New info shows how OHSU is making out on the waterfront.

Two new pieces of information in the byzantine world of tram finance both appear to favor the project's primary beneficiary, Oregon Health & Science University, with additional millions of dollars.

It's well-known that the tram's estimated cost has soared from $15.5 million in 2003 to $55 million today. What's unknown is where the funds beyond the $40 million currently budgeted will come from.

WW has learned that city finance officials have come up with a proposed change that could benefit OHSU by about $2.5 million, money that could go toward filling that $15 million shortfall.

While that's a small concession compared with the tram's overall cost—most of which OHSU is paying—it's likely to tick off already-angry property owners along the waterfront.

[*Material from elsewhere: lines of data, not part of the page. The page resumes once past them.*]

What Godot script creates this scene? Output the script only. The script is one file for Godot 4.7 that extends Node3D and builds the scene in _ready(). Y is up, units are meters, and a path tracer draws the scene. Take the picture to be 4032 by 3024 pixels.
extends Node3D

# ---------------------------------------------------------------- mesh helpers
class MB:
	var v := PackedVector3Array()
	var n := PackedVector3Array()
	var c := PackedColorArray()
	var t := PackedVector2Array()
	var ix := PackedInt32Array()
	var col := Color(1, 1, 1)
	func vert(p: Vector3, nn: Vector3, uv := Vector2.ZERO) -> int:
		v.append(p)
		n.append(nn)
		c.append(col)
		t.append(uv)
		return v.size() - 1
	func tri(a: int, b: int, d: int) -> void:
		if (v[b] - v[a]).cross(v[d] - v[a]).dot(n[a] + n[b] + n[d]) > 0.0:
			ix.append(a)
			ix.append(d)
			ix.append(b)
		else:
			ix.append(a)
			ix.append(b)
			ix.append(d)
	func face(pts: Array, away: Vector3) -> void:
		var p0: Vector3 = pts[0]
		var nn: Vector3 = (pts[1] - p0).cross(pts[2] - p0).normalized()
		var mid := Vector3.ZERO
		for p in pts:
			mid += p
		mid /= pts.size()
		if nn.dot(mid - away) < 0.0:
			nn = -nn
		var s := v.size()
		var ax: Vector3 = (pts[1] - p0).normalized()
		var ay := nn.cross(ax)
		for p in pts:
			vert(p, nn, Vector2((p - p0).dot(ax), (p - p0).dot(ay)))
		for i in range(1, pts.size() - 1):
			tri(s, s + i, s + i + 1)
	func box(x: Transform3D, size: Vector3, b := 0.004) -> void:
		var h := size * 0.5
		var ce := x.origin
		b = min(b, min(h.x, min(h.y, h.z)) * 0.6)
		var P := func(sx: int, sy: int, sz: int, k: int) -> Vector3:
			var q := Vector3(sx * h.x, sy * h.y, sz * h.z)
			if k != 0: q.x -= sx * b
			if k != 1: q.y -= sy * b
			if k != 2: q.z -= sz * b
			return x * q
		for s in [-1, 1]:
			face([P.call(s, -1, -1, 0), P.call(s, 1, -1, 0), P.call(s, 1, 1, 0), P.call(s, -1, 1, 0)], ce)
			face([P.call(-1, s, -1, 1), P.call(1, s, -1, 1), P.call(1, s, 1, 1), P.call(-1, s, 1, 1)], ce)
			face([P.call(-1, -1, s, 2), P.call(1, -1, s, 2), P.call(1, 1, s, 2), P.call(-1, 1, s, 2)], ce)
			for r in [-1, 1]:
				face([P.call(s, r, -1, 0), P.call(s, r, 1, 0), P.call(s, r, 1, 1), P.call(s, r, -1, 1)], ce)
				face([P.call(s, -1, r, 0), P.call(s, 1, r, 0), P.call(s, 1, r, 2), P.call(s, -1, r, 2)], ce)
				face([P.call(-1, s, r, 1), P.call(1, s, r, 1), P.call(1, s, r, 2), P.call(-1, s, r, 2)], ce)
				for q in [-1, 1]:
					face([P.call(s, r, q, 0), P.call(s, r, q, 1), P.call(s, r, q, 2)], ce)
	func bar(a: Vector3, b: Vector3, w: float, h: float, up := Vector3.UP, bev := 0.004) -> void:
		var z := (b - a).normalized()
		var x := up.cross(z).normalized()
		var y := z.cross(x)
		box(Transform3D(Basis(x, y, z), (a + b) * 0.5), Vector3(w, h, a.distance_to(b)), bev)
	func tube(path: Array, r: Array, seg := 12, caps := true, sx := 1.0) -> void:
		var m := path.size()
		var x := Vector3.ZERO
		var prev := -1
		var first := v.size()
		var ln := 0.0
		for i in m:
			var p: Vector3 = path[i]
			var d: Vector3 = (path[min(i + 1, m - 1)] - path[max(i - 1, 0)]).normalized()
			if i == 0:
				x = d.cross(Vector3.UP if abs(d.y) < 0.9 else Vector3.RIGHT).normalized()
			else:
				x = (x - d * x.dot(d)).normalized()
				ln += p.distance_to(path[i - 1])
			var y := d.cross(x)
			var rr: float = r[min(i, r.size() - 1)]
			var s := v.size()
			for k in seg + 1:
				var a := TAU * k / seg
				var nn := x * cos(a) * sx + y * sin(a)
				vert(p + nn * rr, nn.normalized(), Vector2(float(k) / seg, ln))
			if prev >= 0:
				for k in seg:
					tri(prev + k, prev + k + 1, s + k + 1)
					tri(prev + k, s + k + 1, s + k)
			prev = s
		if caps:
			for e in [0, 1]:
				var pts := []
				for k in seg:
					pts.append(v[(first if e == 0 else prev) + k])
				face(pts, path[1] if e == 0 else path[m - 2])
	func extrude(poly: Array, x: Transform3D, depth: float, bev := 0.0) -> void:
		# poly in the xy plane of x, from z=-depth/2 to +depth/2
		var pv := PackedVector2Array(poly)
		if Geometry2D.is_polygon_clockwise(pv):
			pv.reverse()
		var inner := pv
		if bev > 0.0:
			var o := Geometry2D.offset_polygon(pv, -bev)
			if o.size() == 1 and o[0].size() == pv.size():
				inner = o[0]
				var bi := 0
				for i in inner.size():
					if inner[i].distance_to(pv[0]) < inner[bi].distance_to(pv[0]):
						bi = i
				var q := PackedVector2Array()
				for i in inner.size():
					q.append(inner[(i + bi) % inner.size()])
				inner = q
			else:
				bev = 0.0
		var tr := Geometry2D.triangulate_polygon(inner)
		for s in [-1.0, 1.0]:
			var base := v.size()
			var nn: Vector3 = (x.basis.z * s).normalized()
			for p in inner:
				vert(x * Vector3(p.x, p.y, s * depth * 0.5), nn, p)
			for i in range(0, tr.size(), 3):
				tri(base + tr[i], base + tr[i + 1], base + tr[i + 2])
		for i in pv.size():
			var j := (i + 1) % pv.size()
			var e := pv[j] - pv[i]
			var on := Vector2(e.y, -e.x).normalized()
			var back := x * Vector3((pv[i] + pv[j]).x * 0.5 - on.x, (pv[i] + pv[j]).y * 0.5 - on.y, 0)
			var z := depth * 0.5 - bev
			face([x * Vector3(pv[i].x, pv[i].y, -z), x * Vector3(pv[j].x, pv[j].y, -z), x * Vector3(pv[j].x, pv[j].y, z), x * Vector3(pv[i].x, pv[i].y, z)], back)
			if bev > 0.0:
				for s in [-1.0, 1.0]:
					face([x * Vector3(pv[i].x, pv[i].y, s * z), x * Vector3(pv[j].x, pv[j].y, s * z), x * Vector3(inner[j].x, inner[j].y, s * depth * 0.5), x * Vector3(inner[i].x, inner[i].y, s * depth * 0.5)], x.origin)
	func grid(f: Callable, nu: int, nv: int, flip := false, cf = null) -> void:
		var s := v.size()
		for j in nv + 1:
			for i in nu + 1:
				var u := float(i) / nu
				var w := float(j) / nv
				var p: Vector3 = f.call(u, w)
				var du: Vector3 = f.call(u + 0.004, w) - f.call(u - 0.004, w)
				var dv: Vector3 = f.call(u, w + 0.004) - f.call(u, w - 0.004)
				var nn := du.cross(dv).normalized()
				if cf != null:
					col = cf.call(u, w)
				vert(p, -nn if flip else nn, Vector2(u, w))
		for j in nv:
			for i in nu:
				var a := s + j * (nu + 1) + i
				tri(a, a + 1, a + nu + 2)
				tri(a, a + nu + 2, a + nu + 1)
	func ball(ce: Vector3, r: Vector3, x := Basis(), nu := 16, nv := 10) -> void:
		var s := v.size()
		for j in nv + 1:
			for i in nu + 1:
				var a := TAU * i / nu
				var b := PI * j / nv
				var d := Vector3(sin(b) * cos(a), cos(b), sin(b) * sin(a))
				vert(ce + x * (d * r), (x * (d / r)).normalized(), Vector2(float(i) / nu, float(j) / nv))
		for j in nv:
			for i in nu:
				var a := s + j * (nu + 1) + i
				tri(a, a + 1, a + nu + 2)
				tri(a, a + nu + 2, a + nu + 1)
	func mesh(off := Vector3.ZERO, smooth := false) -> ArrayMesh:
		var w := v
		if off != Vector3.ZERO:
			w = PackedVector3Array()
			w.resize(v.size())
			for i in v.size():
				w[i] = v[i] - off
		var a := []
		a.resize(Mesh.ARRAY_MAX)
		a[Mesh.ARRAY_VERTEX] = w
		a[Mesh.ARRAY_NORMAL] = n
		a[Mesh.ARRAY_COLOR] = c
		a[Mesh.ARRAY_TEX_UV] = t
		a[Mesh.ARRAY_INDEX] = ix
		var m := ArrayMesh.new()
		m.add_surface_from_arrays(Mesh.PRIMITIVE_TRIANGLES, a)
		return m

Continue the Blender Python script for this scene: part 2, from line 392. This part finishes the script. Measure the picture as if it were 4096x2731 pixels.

Here's how the new money might appear:

The primary sources of tram funding so far—about three-quarters of the $40 million committed to the project—are local improvement districts on Marquam Hill, where OHSU's main campus is located, and down along South Waterfront, where OHSU, ZRZ Properties and various private real-estate developers own land.

Property owners in the local improvement districts (LIDs) at either end of the tram are assessed charges based on the value of their property, with that money going to help pay for the tram.

Currently, the city charges all those property owners the same rate per $1,000 of assessed value.

But under a proposed new city plan developed by Ken Rust, the city's chief financial officer, public-sector parties such as OHSU would be charged a lower rate than their private-sector neighbors. The rationale for that shift: Public-sector property owners are less likely to default than private-sector property owners. OHSU is the only property owner in the tram's LID that would benefit, to the tune of $2.5 million over at least 10 years.

Rust says the proposed change, which he hopes will come before City Council later this year as part of a package, was not designed specifically with OHSU in mind and would affect all LIDs in the city that include public-sector parties.

The possible break for OHSU is likely to further enrage ZRZ Properties, whose affiliate Zidell Marine operates a 33-acre shipyard in South Waterfront within the tram LID. ZRZ has already sued the city and OHSU over its assessment, which it believes is too high. A company representative declined to comment, citing pending litigation.

City Transportation Commissioner Sam Adams, whose portfolio includes the tram, argues that OHSU should contribute the $2.5 million in savings to the project's current $15 million funding gap.

"I would hope they'll apply any savings to the tram," Adams says.

Asked for comment, OHSU would say only that funding for the tram and other South Waterfront infrastructure remains under discussion.

The second piece of good news for OHSU is a mixed blessing for city taxpayers. An amendment to the South Waterfront development agreement signed last spring provided an extra incentive for OHSU: For every federal transportation dollar the university could secure above the city's request, the city-funded Portland Development Commission would kick in an extra 50 cents.

Larry Brown, the PDC official overseeing South Waterfront, says the amendment acknowledged OHSU's prowess in leveraging federal funds. Last year, the city asked for, and received, $4 million in federal transportation dollars to fund various street improvements in South Waterfront.

When OHSU landed another $7 million in federal money, dollars that will be used for a pedestrian bridge over I-5 among other things, that put PDC on the hook to spend an unbudgeted additional $3.5 million on OHSU-designated projects (including, possibly, the tram) over the next three years.

"It's a good news-bad news situation," Brown says, noting that the $7 million replaces money PDC would have had to spend anyway.